What needs to be done
Repeat the lines of the data that follow, please, starting at the first and stopping after the one with "SC.camera = cam_o".

(Scripts that build scenes)
* * * * * * *

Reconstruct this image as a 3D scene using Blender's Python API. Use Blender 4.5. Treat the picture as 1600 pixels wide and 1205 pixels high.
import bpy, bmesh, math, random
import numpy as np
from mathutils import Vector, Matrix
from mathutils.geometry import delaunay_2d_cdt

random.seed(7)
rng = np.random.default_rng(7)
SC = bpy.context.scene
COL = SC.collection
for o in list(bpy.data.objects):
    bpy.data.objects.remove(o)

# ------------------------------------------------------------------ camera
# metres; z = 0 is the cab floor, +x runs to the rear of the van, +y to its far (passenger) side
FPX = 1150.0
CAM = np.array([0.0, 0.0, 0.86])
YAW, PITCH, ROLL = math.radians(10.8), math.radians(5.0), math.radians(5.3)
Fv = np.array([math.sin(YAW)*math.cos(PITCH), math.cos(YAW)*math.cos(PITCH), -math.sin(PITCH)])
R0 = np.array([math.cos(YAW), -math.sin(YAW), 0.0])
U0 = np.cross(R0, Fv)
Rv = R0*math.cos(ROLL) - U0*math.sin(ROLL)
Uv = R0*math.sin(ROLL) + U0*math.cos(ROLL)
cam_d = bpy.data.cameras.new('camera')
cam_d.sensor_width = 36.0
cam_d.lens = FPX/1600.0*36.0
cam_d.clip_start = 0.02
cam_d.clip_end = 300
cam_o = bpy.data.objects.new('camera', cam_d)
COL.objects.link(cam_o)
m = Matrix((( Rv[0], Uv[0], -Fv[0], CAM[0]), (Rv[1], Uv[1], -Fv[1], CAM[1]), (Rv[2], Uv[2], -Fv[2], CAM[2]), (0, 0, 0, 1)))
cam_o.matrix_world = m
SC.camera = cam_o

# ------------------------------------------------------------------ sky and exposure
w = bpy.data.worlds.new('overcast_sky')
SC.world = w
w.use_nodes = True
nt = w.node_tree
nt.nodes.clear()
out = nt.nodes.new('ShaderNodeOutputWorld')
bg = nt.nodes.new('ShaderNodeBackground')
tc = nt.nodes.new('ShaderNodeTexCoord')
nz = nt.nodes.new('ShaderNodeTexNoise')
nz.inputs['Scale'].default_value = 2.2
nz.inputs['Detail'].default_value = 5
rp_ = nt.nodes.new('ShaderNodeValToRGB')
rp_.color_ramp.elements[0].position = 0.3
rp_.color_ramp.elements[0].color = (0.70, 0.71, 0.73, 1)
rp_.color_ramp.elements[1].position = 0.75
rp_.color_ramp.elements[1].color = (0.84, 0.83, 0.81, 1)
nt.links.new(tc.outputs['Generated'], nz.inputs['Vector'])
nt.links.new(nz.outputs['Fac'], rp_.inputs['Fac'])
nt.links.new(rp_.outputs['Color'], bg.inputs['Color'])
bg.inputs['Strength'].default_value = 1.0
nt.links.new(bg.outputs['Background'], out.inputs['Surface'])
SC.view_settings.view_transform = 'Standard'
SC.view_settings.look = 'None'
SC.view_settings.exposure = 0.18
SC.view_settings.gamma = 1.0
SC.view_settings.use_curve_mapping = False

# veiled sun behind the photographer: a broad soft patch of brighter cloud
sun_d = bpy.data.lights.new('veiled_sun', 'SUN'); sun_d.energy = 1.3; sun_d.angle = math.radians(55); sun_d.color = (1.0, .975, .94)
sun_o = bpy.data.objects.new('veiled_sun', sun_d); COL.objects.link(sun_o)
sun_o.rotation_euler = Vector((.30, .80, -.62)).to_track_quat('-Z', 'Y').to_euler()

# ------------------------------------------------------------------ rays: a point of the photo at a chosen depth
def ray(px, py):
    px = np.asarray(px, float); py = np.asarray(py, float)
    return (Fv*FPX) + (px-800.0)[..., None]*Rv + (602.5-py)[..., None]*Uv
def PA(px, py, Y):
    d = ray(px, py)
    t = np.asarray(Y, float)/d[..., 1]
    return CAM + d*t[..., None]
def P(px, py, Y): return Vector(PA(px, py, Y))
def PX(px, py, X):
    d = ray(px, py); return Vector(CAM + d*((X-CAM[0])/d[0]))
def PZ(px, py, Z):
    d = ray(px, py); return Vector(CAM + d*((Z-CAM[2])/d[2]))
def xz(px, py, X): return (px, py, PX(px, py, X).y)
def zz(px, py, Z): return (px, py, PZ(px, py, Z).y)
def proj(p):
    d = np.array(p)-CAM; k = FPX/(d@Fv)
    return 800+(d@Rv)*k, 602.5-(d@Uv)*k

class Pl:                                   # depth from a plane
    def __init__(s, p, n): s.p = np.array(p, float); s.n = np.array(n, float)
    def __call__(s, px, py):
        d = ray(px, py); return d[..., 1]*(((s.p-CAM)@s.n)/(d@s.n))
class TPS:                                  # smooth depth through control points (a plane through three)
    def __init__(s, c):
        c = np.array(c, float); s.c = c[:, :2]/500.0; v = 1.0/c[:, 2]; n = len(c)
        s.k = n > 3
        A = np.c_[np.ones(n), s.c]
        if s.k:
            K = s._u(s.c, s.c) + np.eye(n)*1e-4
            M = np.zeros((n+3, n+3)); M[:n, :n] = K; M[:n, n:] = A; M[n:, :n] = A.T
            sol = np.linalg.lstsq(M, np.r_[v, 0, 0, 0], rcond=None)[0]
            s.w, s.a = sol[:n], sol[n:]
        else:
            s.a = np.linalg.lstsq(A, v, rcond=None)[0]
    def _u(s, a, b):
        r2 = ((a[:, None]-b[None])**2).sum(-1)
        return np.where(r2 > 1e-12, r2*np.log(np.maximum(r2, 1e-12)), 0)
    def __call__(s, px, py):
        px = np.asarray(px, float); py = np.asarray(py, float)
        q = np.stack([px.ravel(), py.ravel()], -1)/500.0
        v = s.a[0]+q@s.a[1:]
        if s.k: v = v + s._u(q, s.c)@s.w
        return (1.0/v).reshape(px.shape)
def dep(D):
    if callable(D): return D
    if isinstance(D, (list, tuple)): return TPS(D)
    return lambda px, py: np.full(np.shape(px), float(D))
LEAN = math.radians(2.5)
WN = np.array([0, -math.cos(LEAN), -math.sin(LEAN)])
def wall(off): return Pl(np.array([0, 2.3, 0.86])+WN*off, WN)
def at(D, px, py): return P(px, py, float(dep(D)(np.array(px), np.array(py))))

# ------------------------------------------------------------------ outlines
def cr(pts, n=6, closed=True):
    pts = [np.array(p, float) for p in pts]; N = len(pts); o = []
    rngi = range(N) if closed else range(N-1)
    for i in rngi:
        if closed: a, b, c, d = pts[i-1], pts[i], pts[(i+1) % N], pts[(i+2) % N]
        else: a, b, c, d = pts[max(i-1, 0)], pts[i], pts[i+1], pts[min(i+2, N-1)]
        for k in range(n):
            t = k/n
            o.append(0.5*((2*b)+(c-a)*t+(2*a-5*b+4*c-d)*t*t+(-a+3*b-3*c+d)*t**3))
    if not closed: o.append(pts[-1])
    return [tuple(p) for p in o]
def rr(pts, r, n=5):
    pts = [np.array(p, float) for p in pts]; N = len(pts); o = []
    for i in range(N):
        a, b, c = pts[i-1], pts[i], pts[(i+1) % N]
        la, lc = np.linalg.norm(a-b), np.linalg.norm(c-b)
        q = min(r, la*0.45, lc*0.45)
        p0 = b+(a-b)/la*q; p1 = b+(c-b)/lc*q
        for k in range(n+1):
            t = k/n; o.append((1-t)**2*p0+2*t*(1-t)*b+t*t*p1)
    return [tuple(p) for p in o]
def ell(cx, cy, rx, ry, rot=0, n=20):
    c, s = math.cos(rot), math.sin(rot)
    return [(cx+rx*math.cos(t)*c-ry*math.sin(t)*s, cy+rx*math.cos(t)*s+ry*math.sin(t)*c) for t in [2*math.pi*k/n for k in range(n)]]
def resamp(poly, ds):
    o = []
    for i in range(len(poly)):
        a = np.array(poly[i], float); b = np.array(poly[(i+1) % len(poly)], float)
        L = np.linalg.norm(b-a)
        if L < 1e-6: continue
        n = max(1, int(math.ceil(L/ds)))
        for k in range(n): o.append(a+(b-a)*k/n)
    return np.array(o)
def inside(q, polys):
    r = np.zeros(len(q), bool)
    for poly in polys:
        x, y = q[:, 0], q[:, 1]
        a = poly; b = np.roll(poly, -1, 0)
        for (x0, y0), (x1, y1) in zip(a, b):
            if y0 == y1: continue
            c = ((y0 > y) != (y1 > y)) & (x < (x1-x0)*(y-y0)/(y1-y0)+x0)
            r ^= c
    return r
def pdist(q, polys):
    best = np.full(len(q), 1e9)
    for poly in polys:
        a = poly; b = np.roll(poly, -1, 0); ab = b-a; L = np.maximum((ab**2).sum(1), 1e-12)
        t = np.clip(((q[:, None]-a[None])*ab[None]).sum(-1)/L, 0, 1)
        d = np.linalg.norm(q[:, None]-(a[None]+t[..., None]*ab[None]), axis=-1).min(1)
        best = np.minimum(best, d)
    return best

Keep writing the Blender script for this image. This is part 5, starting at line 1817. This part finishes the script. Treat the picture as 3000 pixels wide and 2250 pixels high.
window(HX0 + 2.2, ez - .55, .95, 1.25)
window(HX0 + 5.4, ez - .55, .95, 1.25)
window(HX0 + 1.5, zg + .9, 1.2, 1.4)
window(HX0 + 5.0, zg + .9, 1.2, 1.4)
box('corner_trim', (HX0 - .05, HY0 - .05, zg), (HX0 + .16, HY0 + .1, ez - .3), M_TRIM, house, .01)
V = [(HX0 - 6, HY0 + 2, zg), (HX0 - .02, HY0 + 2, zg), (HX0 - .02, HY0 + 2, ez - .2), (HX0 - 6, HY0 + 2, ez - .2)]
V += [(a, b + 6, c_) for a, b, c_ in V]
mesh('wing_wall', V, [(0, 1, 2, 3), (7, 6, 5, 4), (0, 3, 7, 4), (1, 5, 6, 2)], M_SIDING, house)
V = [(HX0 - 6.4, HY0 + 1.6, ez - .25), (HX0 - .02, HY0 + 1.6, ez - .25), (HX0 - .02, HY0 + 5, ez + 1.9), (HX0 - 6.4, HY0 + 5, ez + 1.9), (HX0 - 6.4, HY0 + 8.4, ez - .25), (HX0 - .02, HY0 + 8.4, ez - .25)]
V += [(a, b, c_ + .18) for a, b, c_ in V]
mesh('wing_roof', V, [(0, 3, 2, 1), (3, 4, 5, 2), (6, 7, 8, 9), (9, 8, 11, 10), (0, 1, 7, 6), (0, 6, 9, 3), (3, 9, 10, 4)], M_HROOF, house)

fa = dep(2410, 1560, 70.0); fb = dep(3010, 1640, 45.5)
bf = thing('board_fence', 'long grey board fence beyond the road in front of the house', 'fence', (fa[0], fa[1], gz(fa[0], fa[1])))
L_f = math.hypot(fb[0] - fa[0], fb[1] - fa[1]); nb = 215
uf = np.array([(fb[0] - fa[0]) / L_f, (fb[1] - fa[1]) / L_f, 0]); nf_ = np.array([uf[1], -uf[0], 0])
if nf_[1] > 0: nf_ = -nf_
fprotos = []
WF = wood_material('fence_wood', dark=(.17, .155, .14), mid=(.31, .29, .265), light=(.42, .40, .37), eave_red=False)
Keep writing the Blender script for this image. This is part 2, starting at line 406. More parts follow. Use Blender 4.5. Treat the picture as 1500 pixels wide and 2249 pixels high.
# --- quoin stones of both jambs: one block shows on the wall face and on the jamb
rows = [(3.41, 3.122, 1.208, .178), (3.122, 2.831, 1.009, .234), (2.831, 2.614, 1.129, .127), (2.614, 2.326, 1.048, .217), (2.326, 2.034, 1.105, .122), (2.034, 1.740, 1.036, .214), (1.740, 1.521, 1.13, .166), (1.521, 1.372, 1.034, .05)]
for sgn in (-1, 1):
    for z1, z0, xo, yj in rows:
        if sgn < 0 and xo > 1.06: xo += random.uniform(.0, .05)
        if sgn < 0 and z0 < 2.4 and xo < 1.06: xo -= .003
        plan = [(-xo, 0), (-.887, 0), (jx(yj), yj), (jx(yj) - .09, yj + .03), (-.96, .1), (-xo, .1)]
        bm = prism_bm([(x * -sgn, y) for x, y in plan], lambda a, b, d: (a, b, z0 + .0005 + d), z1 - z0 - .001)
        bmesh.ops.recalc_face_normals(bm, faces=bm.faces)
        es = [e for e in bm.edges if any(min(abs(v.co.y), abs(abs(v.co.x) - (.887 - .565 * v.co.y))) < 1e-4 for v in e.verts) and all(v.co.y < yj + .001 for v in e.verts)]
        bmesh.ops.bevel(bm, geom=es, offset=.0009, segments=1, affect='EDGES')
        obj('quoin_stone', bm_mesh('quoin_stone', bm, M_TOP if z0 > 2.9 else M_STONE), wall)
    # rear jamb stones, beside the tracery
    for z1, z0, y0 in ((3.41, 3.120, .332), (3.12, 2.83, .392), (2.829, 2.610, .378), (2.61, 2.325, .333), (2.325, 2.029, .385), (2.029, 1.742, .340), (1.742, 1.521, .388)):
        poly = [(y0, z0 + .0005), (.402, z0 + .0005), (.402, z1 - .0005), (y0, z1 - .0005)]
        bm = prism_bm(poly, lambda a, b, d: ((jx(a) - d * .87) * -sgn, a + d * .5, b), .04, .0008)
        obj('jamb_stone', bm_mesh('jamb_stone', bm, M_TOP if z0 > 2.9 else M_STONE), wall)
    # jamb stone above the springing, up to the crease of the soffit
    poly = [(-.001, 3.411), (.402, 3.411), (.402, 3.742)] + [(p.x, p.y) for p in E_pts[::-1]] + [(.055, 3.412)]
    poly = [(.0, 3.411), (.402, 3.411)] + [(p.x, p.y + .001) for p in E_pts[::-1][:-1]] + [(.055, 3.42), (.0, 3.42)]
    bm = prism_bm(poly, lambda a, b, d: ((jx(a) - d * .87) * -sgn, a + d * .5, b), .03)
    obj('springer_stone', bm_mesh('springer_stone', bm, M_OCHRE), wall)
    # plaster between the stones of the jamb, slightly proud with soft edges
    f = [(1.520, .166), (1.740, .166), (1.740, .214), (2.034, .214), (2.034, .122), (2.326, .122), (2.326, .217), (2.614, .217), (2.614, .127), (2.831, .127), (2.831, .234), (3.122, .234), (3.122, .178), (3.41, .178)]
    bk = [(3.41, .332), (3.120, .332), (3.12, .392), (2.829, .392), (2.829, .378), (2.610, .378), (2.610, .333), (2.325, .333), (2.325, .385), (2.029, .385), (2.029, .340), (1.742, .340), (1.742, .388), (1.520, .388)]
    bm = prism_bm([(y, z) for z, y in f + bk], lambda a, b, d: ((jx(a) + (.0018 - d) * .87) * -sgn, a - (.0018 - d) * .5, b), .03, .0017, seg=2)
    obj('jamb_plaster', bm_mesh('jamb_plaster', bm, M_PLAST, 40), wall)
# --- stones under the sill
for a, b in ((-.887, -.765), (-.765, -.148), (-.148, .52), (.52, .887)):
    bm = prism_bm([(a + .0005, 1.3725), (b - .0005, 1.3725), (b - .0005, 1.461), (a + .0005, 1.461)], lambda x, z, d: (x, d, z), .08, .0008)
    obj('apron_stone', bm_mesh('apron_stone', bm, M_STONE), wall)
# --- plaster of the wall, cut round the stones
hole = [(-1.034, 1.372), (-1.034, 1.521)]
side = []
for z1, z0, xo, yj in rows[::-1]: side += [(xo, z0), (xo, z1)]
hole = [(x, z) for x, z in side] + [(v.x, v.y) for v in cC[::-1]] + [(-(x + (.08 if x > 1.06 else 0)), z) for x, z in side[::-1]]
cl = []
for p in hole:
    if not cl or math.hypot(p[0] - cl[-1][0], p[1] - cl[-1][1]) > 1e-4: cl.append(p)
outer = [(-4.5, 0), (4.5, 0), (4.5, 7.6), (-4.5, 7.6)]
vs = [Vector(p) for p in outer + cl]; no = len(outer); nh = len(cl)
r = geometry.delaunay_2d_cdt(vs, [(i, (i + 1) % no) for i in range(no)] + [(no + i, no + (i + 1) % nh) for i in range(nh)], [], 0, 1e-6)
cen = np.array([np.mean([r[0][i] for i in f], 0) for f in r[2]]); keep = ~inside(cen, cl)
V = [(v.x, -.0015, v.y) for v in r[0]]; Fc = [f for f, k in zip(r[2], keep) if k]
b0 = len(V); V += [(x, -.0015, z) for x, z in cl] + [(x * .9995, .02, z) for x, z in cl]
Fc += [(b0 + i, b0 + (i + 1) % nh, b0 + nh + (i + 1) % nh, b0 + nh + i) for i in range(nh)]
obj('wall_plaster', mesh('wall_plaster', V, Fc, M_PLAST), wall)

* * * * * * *

Solution
Reconstruct this image as a 3D scene using Blender's Python API. Use Blender 4.5. Treat the picture as 1600 pixels wide and 1205 pixels high.
import bpy, bmesh, math, random
import numpy as np
from mathutils import Vector, Matrix
from mathutils.geometry import delaunay_2d_cdt

random.seed(7)
rng = np.random.default_rng(7)
SC = bpy.context.scene
COL = SC.collection
for o in list(bpy.data.objects):
    bpy.data.objects.remove(o)

# ------------------------------------------------------------------ camera
# metres; z = 0 is the cab floor, +x runs to the rear of the van, +y to its far (passenger) side
FPX = 1150.0
CAM = np.array([0.0, 0.0, 0.86])
YAW, PITCH, ROLL = math.radians(10.8), math.radians(5.0), math.radians(5.3)
Fv = np.array([math.sin(YAW)*math.cos(PITCH), math.cos(YAW)*math.cos(PITCH), -math.sin(PITCH)])
R0 = np.array([math.cos(YAW), -math.sin(YAW), 0.0])
U0 = np.cross(R0, Fv)
Rv = R0*math.cos(ROLL) - U0*math.sin(ROLL)
Uv = R0*math.sin(ROLL) + U0*math.cos(ROLL)
cam_d = bpy.data.cameras.new('camera')
cam_d.sensor_width = 36.0
cam_d.lens = FPX/1600.0*36.0
cam_d.clip_start = 0.02
cam_d.clip_end = 300
cam_o = bpy.data.objects.new('camera', cam_d)
COL.objects.link(cam_o)
m = Matrix((( Rv[0], Uv[0], -Fv[0], CAM[0]), (Rv[1], Uv[1], -Fv[1], CAM[1]), (Rv[2], Uv[2], -Fv[2], CAM[2]), (0, 0, 0, 1)))
cam_o.matrix_world = m
SC.camera = cam_o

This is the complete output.